Leave out the pictures and transcribe everything else exactly.

# RECORDS FOR THE EXERCISE:
--

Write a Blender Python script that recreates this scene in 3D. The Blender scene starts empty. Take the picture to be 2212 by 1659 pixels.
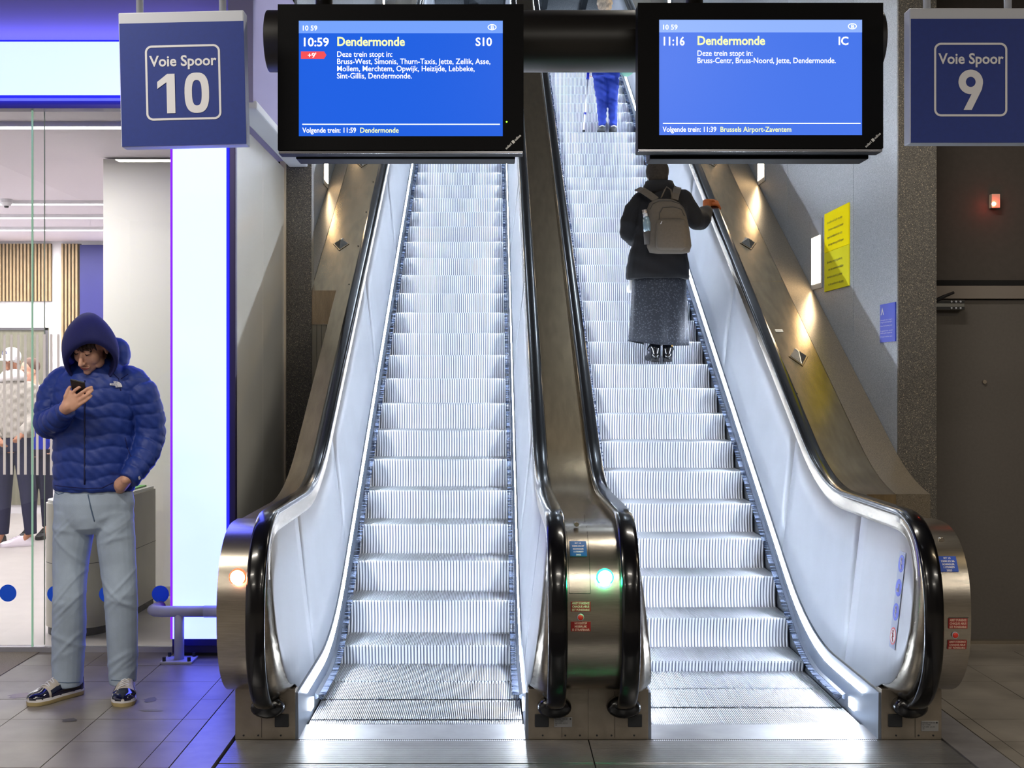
import bpy, bmesh, math, random
import numpy as np
from mathutils import Vector, Matrix
random.seed(7)
sc = bpy.context.scene
COL = sc.collection
F, U0, V0, CH = 2709.0, 1066.0, 818.0, 1.6        # focal length (px), vanishing point, camera height

# ---------------------------------------------------------------- camera, world, exposure
cam = bpy.data.objects.new('camera', bpy.data.cameras.new('camera'))
COL.objects.link(cam); sc.camera = cam
cam.location = (0, 0, CH); cam.rotation_euler = (math.pi/2, 0, 0)
cam.data.sensor_width = 36.0
cam.data.lens = F/2212*36
cam.data.shift_x = (1106-U0)/2212
cam.data.shift_y = (V0-829.5)/2212
cam.data.clip_start = .05
w = bpy.data.worlds.new('world'); sc.world = w; w.use_nodes = True
w.node_tree.nodes['Background'].inputs[0].default_value = (.55, .62, .75, 1)
w.node_tree.nodes['Background'].inputs[1].default_value = .05
vs = sc.view_settings
vs.view_transform = 'Standard'; vs.look = 'None'; vs.gamma = 1; vs.use_curve_mapping = False
vs.exposure = 0.0
sc.cycles.max_bounces = 7; sc.cycles.diffuse_bounces = 3; sc.cycles.glossy_bounces = 4
sc.cycles.transmission_bounces = 4; sc.cycles.transparent_max_bounces = 8
sc.cycles.caustics_reflective = False; sc.cycles.caustics_refractive = False
sc.cycles.sample_clamp_indirect = 6.0

def area(name, loc, rot, sx, sy, power, color, spread=180):
    l = bpy.data.lights.new(name, 'AREA'); l.shape = 'RECTANGLE'; l.size = sx; l.size_y = sy
    l.energy = power; l.color = color; l.spread = math.radians(spread)
    o = bpy.data.objects.new(name, l); COL.objects.link(o); o.location = loc; o.rotation_euler = rot
    return o
WARM = (1, .80, .52); NEUT = (1, .93, .82); COOL = (.72, .84, 1)
# hall ceiling lamps in rows above and behind the photographer
for i, yy in enumerate((-3.2, 0.2)):
    for k, xx in enumerate((-3.6, 0.9, 5.2)):
        area('hall_light', (xx, yy, 4.12), (0, 0, 0), 1.5, .16, 80, NEUT)
area('hall_light', (4.6, 3.6, 4.12), (0, 0, 0), 1.4, .16, 34, WARM)  # fill added to brighten the door wall and floor on the right
area('hall_light', (-2.4, 3.4, 4.12), (0, 0, 0), 1.4, .16, 85, NEUT)
area('hall_light', (1.5, 5.9, 4.12), (0, 0, 0), 1.4, .16, 50, NEUT)  # fill added to lift the lower part of the cream return wall
# unseen cool fills added high in the escalator shaft to light its walls
for yy, pw in ((9.5, 16), (14.5, 30), (22, 150)):
    for xx in (-1.0, 1.9):
        area('shaft_fill', (xx, yy, 9.9), (0, 0, 0), .12, 1.6, pw, COOL)
area('shaft_fill', (.35, 7.62, 5.6), (math.radians(-8), 0, 0), 2.6, .2, 50, NEUT)  # added fill in the shaft mouth, brightens the cream return wall
# blue light added on top of the light box to wash the fascia
area('fascia_fill', (-3.7, 7.235, 3.57), (math.radians(168), 0, 0), 4.4, .03, 4, (.36, .32, 1))
# ceiling lamps in the glazed shop
for yy in (8.3, 10.6, 12.5, 14.0):
    area('shop_lamp', (-4.4, yy, 3.2), (0, 0, 0), 3.4, .3, 95, (1, .93, .95))

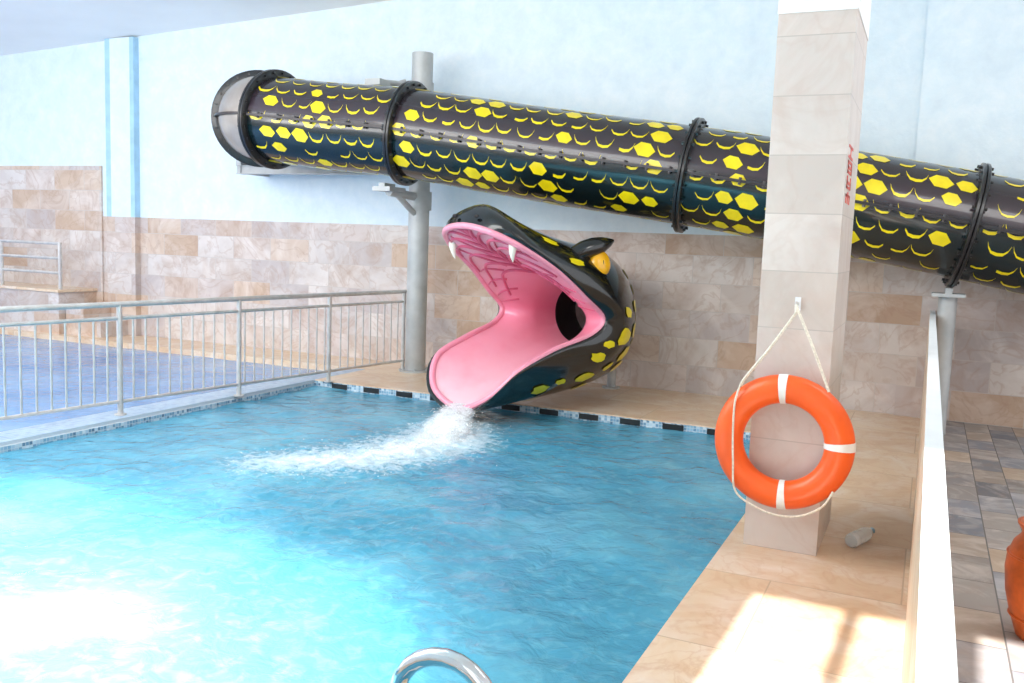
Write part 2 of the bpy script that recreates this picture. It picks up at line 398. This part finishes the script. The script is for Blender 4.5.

--

# WRITTEN RESPONSE:
Write a Blender Python script that recreates this scene in 3D. The Blender scene starts empty. Take the picture to be 2212 by 1659 pixels.
import bpy, bmesh, math, random
import numpy as np
from mathutils import Vector, Matrix
random.seed(7)
sc = bpy.context.scene
COL = sc.collection
F, U0, V0, CH = 2709.0, 1066.0, 818.0, 1.6        # focal length (px), vanishing point, camera height

# ---------------------------------------------------------------- camera, world, exposure
cam = bpy.data.objects.new('camera', bpy.data.cameras.new('camera'))
COL.objects.link(cam); sc.camera = cam
cam.location = (0, 0, CH); cam.rotation_euler = (math.pi/2, 0, 0)
cam.data.sensor_width = 36.0
cam.data.lens = F/2212*36
cam.data.shift_x = (1106-U0)/2212
cam.data.shift_y = (V0-829.5)/2212
cam.data.clip_start = .05
w = bpy.data.worlds.new('world'); sc.world = w; w.use_nodes = True
w.node_tree.nodes['Background'].inputs[0].default_value = (.55, .62, .75, 1)
w.node_tree.nodes['Background'].inputs[1].default_value = .05
vs = sc.view_settings
vs.view_transform = 'Standard'; vs.look = 'None'; vs.gamma = 1; vs.use_curve_mapping = False
vs.exposure = 0.0
sc.cycles.max_bounces = 7; sc.cycles.diffuse_bounces = 3; sc.cycles.glossy_bounces = 4
sc.cycles.transmission_bounces = 4; sc.cycles.transparent_max_bounces = 8
sc.cycles.caustics_reflective = False; sc.cycles.caustics_refractive = False
sc.cycles.sample_clamp_indirect = 6.0

def area(name, loc, rot, sx, sy, power, color, spread=180):
    l = bpy.data.lights.new(name, 'AREA'); l.shape = 'RECTANGLE'; l.size = sx; l.size_y = sy
    l.energy = power; l.color = color; l.spread = math.radians(spread)
    o = bpy.data.objects.new(name, l); COL.objects.link(o); o.location = loc; o.rotation_euler = rot
    return o
WARM = (1, .80, .52); NEUT = (1, .93, .82); COOL = (.72, .84, 1)
# hall ceiling lamps in rows above and behind the photographer
for i, yy in enumerate((-3.2, 0.2)):
    for k, xx in enumerate((-3.6, 0.9, 5.2)):
        area('hall_light', (xx, yy, 4.12), (0, 0, 0), 1.5, .16, 80, NEUT)
area('hall_light', (4.6, 3.6, 4.12), (0, 0, 0), 1.4, .16, 34, WARM)  # fill added to brighten the door wall and floor on the right
area('hall_light', (-2.4, 3.4, 4.12), (0, 0, 0), 1.4, .16, 85, NEUT)
area('hall_light', (1.5, 5.9, 4.12), (0, 0, 0), 1.4, .16, 50, NEUT)  # fill added to lift the lower part of the cream return wall
# unseen cool fills added high in the escalator shaft to light its walls
for yy, pw in ((9.5, 16), (14.5, 30), (22, 150)):
    for xx in (-1.0, 1.9):
        area('shaft_fill', (xx, yy, 9.9), (0, 0, 0), .12, 1.6, pw, COOL)
area('shaft_fill', (.35, 7.62, 5.6), (math.radians(-8), 0, 0), 2.6, .2, 50, NEUT)  # added fill in the shaft mouth, brightens the cream return wall
# blue light added on top of the light box to wash the fascia
area('fascia_fill', (-3.7, 7.235, 3.57), (math.radians(168), 0, 0), 4.4, .03, 4, (.36, .32, 1))
# ceiling lamps in the glazed shop
for yy in (8.3, 10.6, 12.5, 14.0):
    area('shop_lamp', (-4.4, yy, 3.2), (0, 0, 0), 3.4, .3, 95, (1, .93, .95))

Write part 2 of the bpy script that recreates this picture. It picks up at line 398. This part finishes the script. The script is for Blender 4.5.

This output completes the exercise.